“When I started writing the songs that ended up making the album, I didn’t know I was writing an album. I started playing guitar when I was eight years old and it was then I knew I wanted to be a songwriter. Unfortunately, music and art didn’t tie in with my family’s values, so there was a lot that stood in the way of me exercising my abilities and desires.
So, I was an on again, off again musician until I got to Chicago at eighteen. Once I accepted the fact that I wanted to create my own music, these songs started pouring out of me in an effort to unpack the life I had and what I thought I wanted to build. In a lot of ways, this album has been in process since I was eight years old without me fully knowing it. So, I’d say this album was inspired by fate and how when you acknowledge destiny you cannot deny it, although that truth doesn’t always result in peace.
At the time I was writing the songs, I thought I was trying to understand myself romantically. What was I like to love, what did I need from it? But now that I have a number of years between myself then and now, I realize it’s an album largely about processing loss during a coming of age. I had been feeling like a life I desired was unattainable and living inside of a dream.”
With her latest album, Uma Bloo’s Molly Madden is trying to trick herself. Due March 23rd via Earth Libraries, Don’t Drive Into the Smoke encapsulates a core of intense grief within layers of more familiar love and heartbreak. By opening her explorations in the form of immaculately layered indie rock epic, the Chicago-based artist and the listener can face the depths of pain together. “It’s about needing love so bad, getting shards of it here and there, and then watching yourself from above as you spill all over the place,” she says. “Love and lust are great deceivers, fantastic distractions from getting to the heart of the pain.”
NEW LP OUT NOW https://link.earthlibraries.com/umabloo
What do you think is the most important aspect of your life right now?
As always, the health and well-being of myself and my loved ones.
What makes this LP special in your opinion?/ What inspired the LP?
I’m going to answer these questions together because the reason why I made the album is simultaneously why it is special to me.
I wouldn’t say there was a singular thing that inspired me to write these songs together, life and art rarely work like that in my experience.

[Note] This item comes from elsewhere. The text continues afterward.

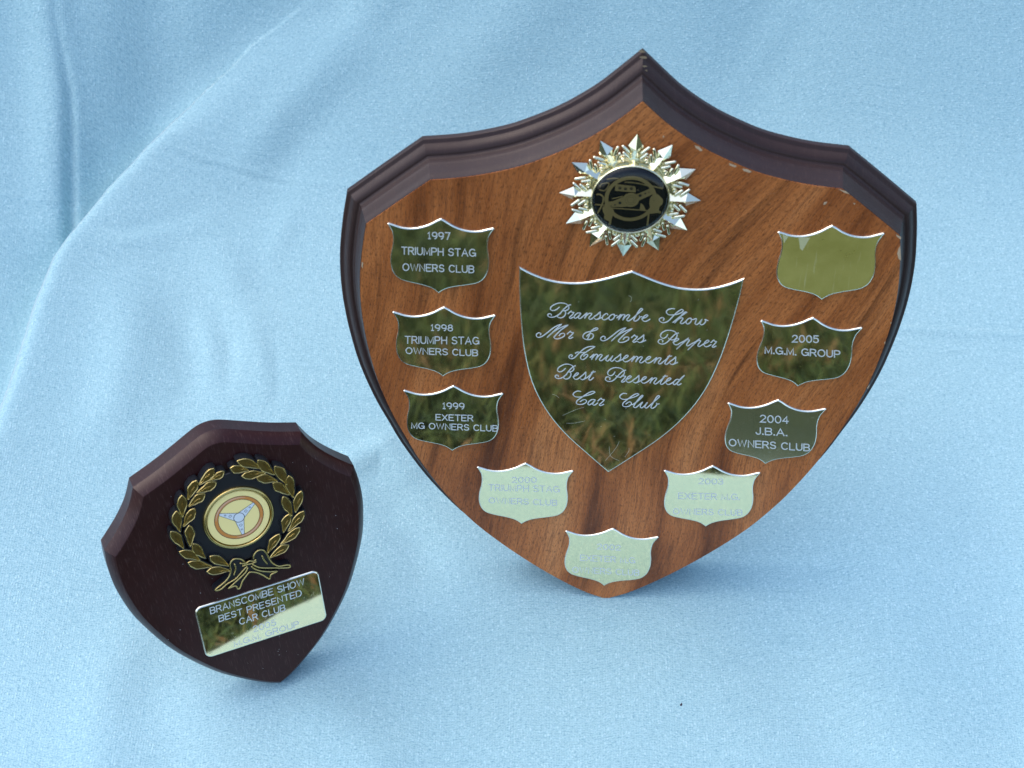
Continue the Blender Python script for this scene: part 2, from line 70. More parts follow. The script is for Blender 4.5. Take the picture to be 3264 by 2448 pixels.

But, in a nutshell, I wrote most of these songs after escaping a constrictive, conservative culture by moving to Chicago. I came to the city to attend acting school and ended up burlesque dancing, both of which helped me past my stage fright. I had been playing guitar on and off since I was a kid; growing up I was frightened of how powerful writing music felt to me, so I struggled to stay consistent with my practice and didn’t share with many people that I was a songwriter. But by the time I moved to the city I was overflowing with song ideas and visions of who I wanted to be on stage, so it was only a matter of time until I got the confidence to start putting myself out there. Because of the long process there is a lot of cathartic release that can be felt across the album. It’s a sonic documentation of beginning to live authentically for the first time.
What are some of the core messages here?
I think that’ll be best determined by the listener but echoing what I said earlier I think the main story is about escaping limiting circumstances and deeply experiencing both the positive and negative consequences of that newfound freedom.
How do you think tik tok and social media are contributing to change an artist’s career?
There is a lot to be said about how social media is impacting the life and reality for artists ranging from distressing to exciting. I don’t think we’ll really know the extent of the changes for another couple decades where we can retroactively examine this huge shift.
The main thing I’ve been trying to focus on in terms of new media comes from some advice I got in acting school. One of my professors was trying to help us take the pressure off auditioning by reframing it as an opportunity to perform.
Actors will sometimes go years without being cast in projects so making sure to take full advantage of every time you get to perform, even if it’s just a two-minute audition. Adjacently with social media, there is always a stage open for whoever to express themselves. So, if you can’t get booked or published or whatever you’re seeking, at the very least you have an online profile where you can share even half-done pieces that people can engage with. The stage is ever present now and the artist can use that or subvert it however they like.
What excites you about your life?
That it will keep going for another forty years or end tomorrow.